Claudia Fleming and François Payard take entirely different approaches to baking a basic chocolate cookie. And in our pursuit of a recipe that lets the signature ingredient shine without lapsing into fudgy, dense overload, we found we had lessons to learn from both of them.

We liked Fleming’s chocolate brownie cookies in part because they mimic the lustrous, crackly-crisp exterior of a classic brownie, yet they bake up lighter. That’s because Fleming, a pastry chef and cookbook author, beats the eggs and sugar for 15 minutes, giving the cookies a cakier, more open crumb than standard brownies.

We also liked Payard’s flourless chocolate cookie. In addition to the flour, Payard—a French pastry chef who has worked at some of the world’s finest restaurants—also eliminates the butter. His cookies get their structure, as well as their lightness, from whipped egg whites. He also flavors his cookies only with cocoa powder.

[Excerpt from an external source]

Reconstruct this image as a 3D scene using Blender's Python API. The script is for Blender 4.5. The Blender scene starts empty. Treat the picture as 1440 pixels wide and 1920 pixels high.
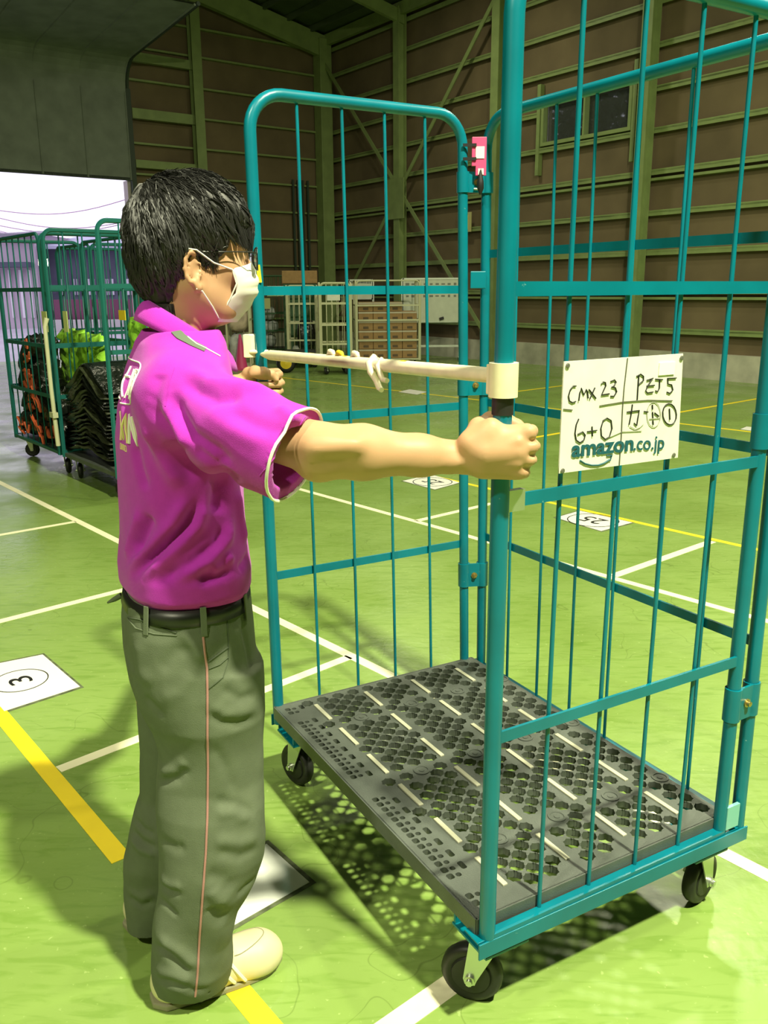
import bpy, math, random
import numpy as np
from mathutils import Vector, Matrix, Euler
from mathutils.bvhtree import BVHTree
random.seed(4); rng = np.random.default_rng(4)
V = Vector
SC = bpy.context.scene
COL = SC.collection
# ------------------------------------------------------------------ camera
FPX, PITCH, ROLL, CAMZ = 1617.5, 0.2514, -0.0066, 1.404
CC = V((0, 0, CAMZ))
_fw = V((0, math.cos(PITCH), -math.sin(PITCH))); _r0 = V((1, 0, 0)); _u0 = _r0.cross(_fw)
RT = math.cos(ROLL)*_r0 + math.sin(ROLL)*_u0
UP = -math.sin(ROLL)*_r0 + math.cos(ROLL)*_u0
cd = bpy.data.cameras.new('camera'); cam = bpy.data.objects.new('camera', cd); COL.objects.link(cam)
cd.sensor_fit = 'HORIZONTAL'; cd.sensor_width = 36; cd.lens = 36*FPX/1440; cd.clip_start = .02; cd.clip_end = 300
M = Matrix((RT, UP, -_fw)).transposed().to_4x4(); M.translation = CC; cam.matrix_world = M
SC.camera = cam
# ------------------------------------------------------------------ look, sky, lamps
SC.view_settings.view_transform = 'Standard'; SC.view_settings.look = 'None'
SC.view_settings.gamma = 1; SC.view_settings.use_curve_mapping = False
SC.view_settings.exposure = 0.0
w = bpy.data.worlds.new('sky'); SC.world = w; w.use_nodes = True
w.node_tree.nodes['Background'].inputs[0].default_value = (.86, .80, 1.0, 1)
w.node_tree.nodes['Background'].inputs[1].default_value = 1.55
def lamp(loc, size, power, col, aim=None, spread=180):
    l = bpy.data.lights.new('bay_lamp', 'AREA'); l.shape = 'DISK'; l.size = size; l.energy = power; l.color = col
    l.spread = math.radians(spread)
    o = bpy.data.objects.new('bay_lamp', l); COL.objects.link(o); o.location = loc
    if aim is not None: o.rotation_euler = (V(aim)-V(loc)).to_track_quat('-Z', 'Y').to_euler()
LC = (1.0, .98, .68)
lamp((1.9, -.6, 6.3), .26, 1000, LC, (1.0, 1.2, 0))
lamp((-3.0, -2.2, 6.3), .5, 400, LC)
lamp((4.2, 3.4, 6.3), .5, 250, LC)
lamp((3.4, 8.6, 6.6), .6, 270, LC)
lamp((-2.5, 9.5, 7.4), .6, 40, LC)
lamp((0.3, 15.5, 7.0), .6, 105, LC)
# ------------------------------------------------------------------ pixel measuring helpers (photo 1440x1920)
def ray(px, py): return _fw + RT*((px-720)/FPX) + UP*((960-py)/FPX)
def fl(px, py, z=0.0):
    d = ray(px, py); return CC + d*((z-CC.z)/d.z)
def at(px, py, Y):
    d = ray(px, py); return CC + d*((Y-CC.y)/d.y)
def onpl(px, py, P, n):
    d = ray(px, py); return CC + d*(((P-CC).dot(n))/d.dot(n))
# ------------------------------------------------------------------ materials
def lin(c): return tuple(((x/255+.055)/1.055)**2.4 if x/255 > .04045 else x/255/12.92 for x in c)
def mat(name, col, rough=.5, metal=0, noise=0, nscale=20, bump=0, bscale=200, emit=0, spec=.5, alpha=1, trans=0, wear=None, wscale=30, wthr=.72, sheen=0, stretch=None):
    m = bpy.data.materials.new(name); m.use_nodes = True; nt = m.node_tree; b = nt.nodes['Principled BSDF']
    if len(col) == 3: col = (*col, 1)
    b.inputs['Base Color'].default_value = col; b.inputs['Roughness'].default_value = rough
    b.inputs['Metallic'].default_value = metal; b.inputs['Specular IOR Level'].default_value = spec
    if sheen: b.inputs['Sheen Weight'].default_value = sheen
    if trans: b.inputs['Transmission Weight'].default_value = trans
    if alpha < 1: b.inputs['Alpha'].default_value = alpha
    if emit: b.inputs['Emission Color'].default_value = col; b.inputs['Emission Strength'].default_value = emit
    tc = nt.nodes.new('ShaderNodeTexCoord'); src = tc.outputs['Object']
    if stretch:
        mp = nt.nodes.new('ShaderNodeMapping'); mp.inputs['Scale'].default_value = stretch; nt.links.new(src, mp.inputs[0]); src = mp.outputs[0]
    last = None
    if noise:
        n = nt.nodes.new('ShaderNodeTexNoise'); n.inputs['Scale'].default_value = nscale; n.inputs['Detail'].default_value = 5
        nt.links.new(src, n.inputs['Vector'])
        r = nt.nodes.new('ShaderNodeMapRange'); r.inputs[1].default_value = .3; r.inputs[2].default_value = .7
        r.inputs[3].default_value = 1-noise; r.inputs[4].default_value = 1+noise
        nt.links.new(n.outputs[0], r.inputs[0])
        mx = nt.nodes.new('ShaderNodeVectorMath'); mx.operation = 'SCALE'; mx.inputs[0].default_value = col[:3]
        nt.links.new(r.outputs[0], mx.inputs['Scale']); last = mx.outputs[0]
    if wear:
        n = nt.nodes.new('ShaderNodeTexNoise'); n.inputs['Scale'].default_value = wscale; n.inputs['Detail'].default_value = 8; n.inputs['Roughness'].default_value = .7
        nt.links.new(src, n.inputs['Vector'])
        r = nt.nodes.new('ShaderNodeMapRange'); r.inputs[1].default_value = wthr; r.inputs[2].default_value = wthr+.03
        nt.links.new(n.outputs[0], r.inputs[0])
        mx = nt.nodes.new('ShaderNodeMix'); mx.data_type = 'RGBA'
        nt.links.new(r.outputs[0], mx.inputs[0]); mx.inputs[7].default_value = (*wear, 1)
        if last: nt.links.new(last, mx.inputs[6])
        else: mx.inputs[6].default_value = col
        last = mx.outputs[2]
    if last: nt.links.new(last, b.inputs['Base Color'])
    if bump:
        n = nt.nodes.new('ShaderNodeTexNoise'); n.inputs['Scale'].default_value = bscale; n.inputs['Detail'].default_value = 3
        nt.links.new(src, n.inputs['Vector'])
        bp = nt.nodes.new('ShaderNodeBump'); bp.inputs['Strength'].default_value = bump; bp.inputs['Distance'].default_value = .01
        nt.links.new(n.outputs[0], bp.inputs['Height']); nt.links.new(bp.outputs[0], b.inputs['Normal'])
    return m
TEAL = mat('teal_paint', (.0, .155, .215), .32, noise=.12, nscale=9, wear=(.25, .42, .40), wscale=38, wthr=.69)
TEALD = mat('dull_teal_paint', (.01, .13, .12), .4)
CREAM = mat('cream_plastic', (.80, .74, .52), .42, noise=.08, nscale=30)
CREAMP = mat('cream_paint', (.62, .62, .40), .5)
YEL = mat('yellow_tape', (.80, .58, .03), .45)
DECK = mat('grey_plastic', (.085, .098, .085), .42, noise=.18, nscale=14, bump=.15, bscale=400)
STRIP = mat('pale_rubber', (.48, .48, .36), .5, noise=.1)
RUB = mat('black_rubber', (.012, .013, .012), .5, noise=.3)
ZINC = mat('zinc_steel', (.62, .66, .58), .28, metal=.85)
BRASS = mat('brass_bolt', (.5, .38, .15), .35, metal=.9)
WHITE = mat('white_card', (.78, .79, .68), .5, noise=.05, nscale=25)
INK = mat('black_ink', (.008, .008, .009), .5)
LOGO = mat('dark_teal_print', (.01, .09, .12), .5)
PINKP = mat('pink_plastic', (.70, .07, .20), .4)
SKIN = mat('skin', (.50, .295, .165), .5, noise=.06, nscale=12, spec=.35)
SKIN.node_tree.nodes['Principled BSDF'].inputs['Subsurface Weight'].default_value = .12
SKIN.node_tree.nodes['Principled BSDF'].inputs['Subsurface Radius'].default_value = (.012, .005, .003)
HAIR = mat('black_hair', (.011, .011, .010), .52, spec=.5)
MASK = mat('white_mask', (.74, .74, .66), .8)
SHIRT = mat('magenta_polo', (.45, .028, .46), .85, noise=.04, nscale=60, bump=.25, bscale=900, spec=.2, sheen=.15)
SHIRTG = mat('grey_green_yoke', (.10, .13, .09), .85)
PIPE = mat('white_piping', (.8, .8, .72), .6)
TROU = mat('grey_green_twill', (.118, .142, .092), .85, noise=.07, nscale=30, bump=.2, bscale=700, spec=.2)
TROUD = mat('dark_seam', (.06, .08, .045), .9)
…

Though we appreciated the simpler, cleaner flavors of Payard’s cookie, it didn’t give us quite the richness and intensity we were after. But by hybridizing the two, we hit upon success. We combined melted bittersweet chocolate and cocoa powder with butter for the base of our batter. We then whipped egg whites and brown sugar to soft peaks and folded them into the base to give the batter lightness, loft and structure.

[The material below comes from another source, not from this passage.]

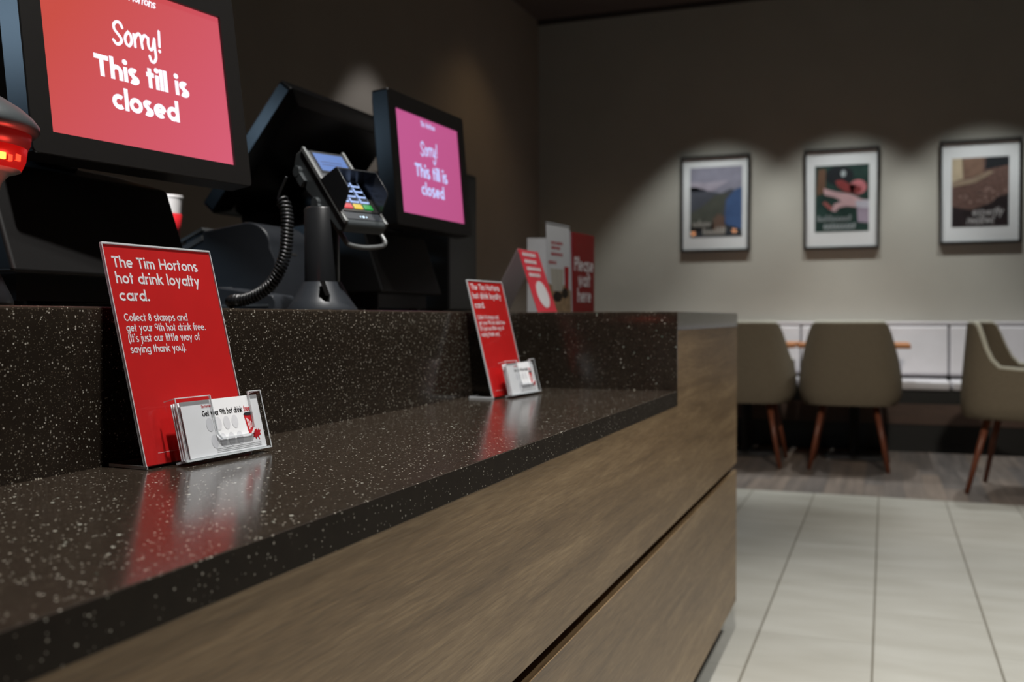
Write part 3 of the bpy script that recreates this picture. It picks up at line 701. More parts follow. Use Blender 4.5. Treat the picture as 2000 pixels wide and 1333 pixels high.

In order to retain Fleming’s shiny, crackly exterior, we needed a two-step approach to the egg whites. We began by hand-whisking the eggs, sugar, vanilla and salt in the bowl of a stand mixer. We then set the bowl over a saucepan of simmering water and heated the mixture to 100°F. Only then did we set the bowl in the mixer to whip the eggs to soft peaks.

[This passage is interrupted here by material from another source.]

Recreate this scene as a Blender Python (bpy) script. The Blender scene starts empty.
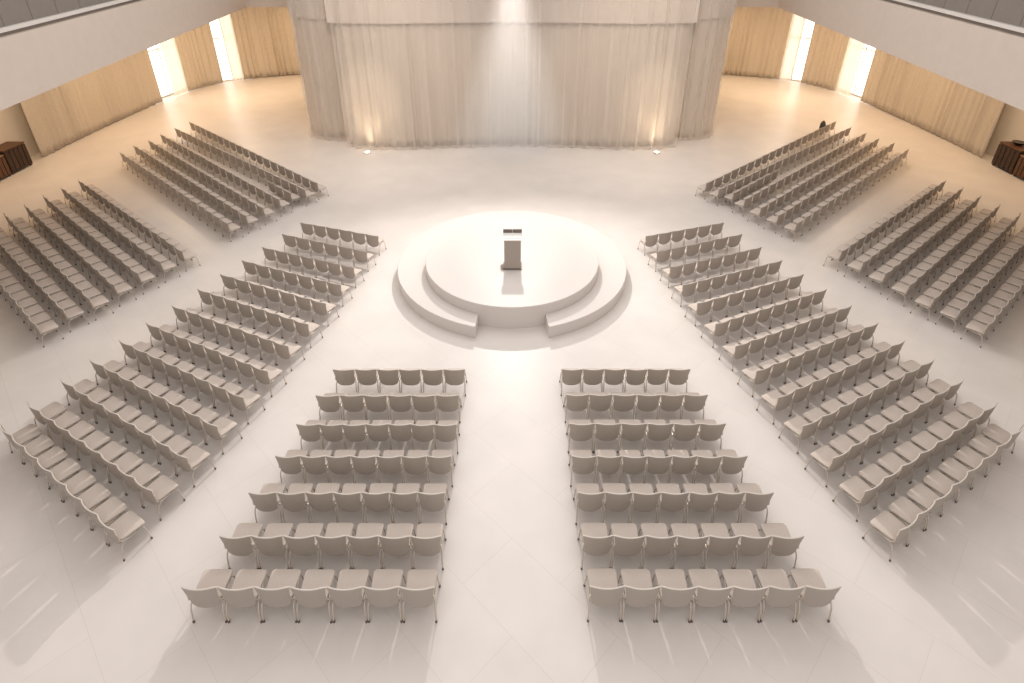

Gently heating the egg whites and brown sugar ensures the latter evenly dissolves so that the cookies bake up with crisp, shiny exteriors. Heating the mixture also creates a more stable meringue, which makes it easier to combine and less likely to deflate. Chopped chocolate folded into the batter at the very end created pockets of chocolate intensity in the baked cookies.